A blog by Oleg Shilovitsky
Information & Comments about Engineering and Manufacturing Software

8 Characteristics Of A Modern PLM

8 Characteristics Of A Modern PLM
Oleg
Oleg
15 September, 2020 | 4 min for reading

Differentiation is a big challenge for everyone and it is an even bigger challenge for PLM vendors. The reality of developing solutions for engineering and manufacturing is that it is really hard to find how to differentiate yourself from others. In the end, all manufacturing companies are doing the same work – building products and to appeal to solve the problem for them, the names and terminology should be in order and well understood by the engineers and companies. The invention of new buzzwords and terminology is a rare event and engineers are usually not very much excited about fancy names and flashy marketing.

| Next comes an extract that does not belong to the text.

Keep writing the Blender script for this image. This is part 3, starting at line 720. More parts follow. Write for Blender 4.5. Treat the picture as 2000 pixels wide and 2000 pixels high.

My best example of making a differentiator out of nowhere is about how Lucky Strike used the “toasted” in their cigarette commercials back in the 1950s. Check out my Art of PLM differentiation. For the last few decades, we’ve heard so many of them. It started from “flexible, simple and easy”, moved integrated and collaborative, advanced into out of the box, shifted into cloud and platforms. Lately, we’ve got everything a digital X (Digital Twin and Digital Thread) making some advanced steps to replace PLM at all. A very recent addition to PLM differentiation marketing is SaaS.

The new word of PLM differentiation is “modern PLM”. I actually like it. Instead of calling everything old and legacy, let’s call ourselves a “modern”. It is very much a Lucky Strike way to win and say it is toasted.

The last masterpiece of publication about modern PLM goes to CIMdata and their commentary about TeamcenterX. Check this Delivering a Modern PLM Solution–Siemens Teamcenter X (Commentary).

The “modern” is all over the place there. Modern PLM environment. Modern PLM Solution. Modern, platform-based PLM data and process management backbone. Modern Cloud Platform. All the modern advancements. Modern, complete, fully-functional, SaaS implementation.

My favorite passage is this one.

Teamcenter X is a significant evolution of Teamcenter. It incorporates the defining characteristics of a modern PLM solution. On an infrastructure level, leveraging cloud services including multitenancy and microservices are basic requirements. Key capabilities include a comprehensive variant configurator to manage complex products and product families, broad and deep capabilities to enable multi-BOM, multi-CAD, and the ability to define an end-to-end digital thread as well as a comprehensive digital twin. All are critical for business process improvement and optimization.

In conclusion it says:

Effectively supporting today’s complex, heterogeneous, extended enterprise value chains, requires a modern PLM solution built on an open, flexible, adaptable, scalable architecture designed to evolve and grow as a company’s needs change.

This publication made me think about what can be called a modern PLM in 2020. The list is pretty simple. These are functional characteristics

1- complex products and variants
2- multi-BOM
3- multi-CAD
4- end-to-end digital thread
5- comprehensive digital twin

In addition to these five, here are 3 characteristics of the infrastructure:

6- cloud services
7- multi-tenancy
8- micro-services

It looks like a good list. Does TeamcenterX deliver all this stuff? I’m sure it does. Because the first three were part of PLM from day one. Digital Twin and Thread are something that is used broadly for anything these days (read my Digital Twin Hype). The infrastructure requirements are tricky ones to judge. Such things as multi-tenancy, cloud services, and microservices are debatable in any system which was not built from scratch for the last 10 years.

What is my conclusion?

The competition is getting hot in the PLM industry. There is a need for something different in the PLM eco-system. It can be a new system, a new business model, or a new paradigm.  To have the same features, functions, and concepts repeated with new technology might not do the desired trick for PLM vendors because introducing PLM to a company in a traditional way is hard. The PLM sales process relies on direct sales, which didn’t change for the last two decades. And Fortune 500 companies already have PLM in place from one of the top three vendors. A new way is needed. The way to do so is to look for the biggest pain or biggest white space in the industry. Anything else will go down like a bloody PLM marketing competition and adjectives like “modern PLM”. Just my thoughts…

Best, Oleg

Disclaimer: I’m co-founder and CEO of OpenBOM developing a digital network platform that manages product data and connects manufacturers and their supply chain networks.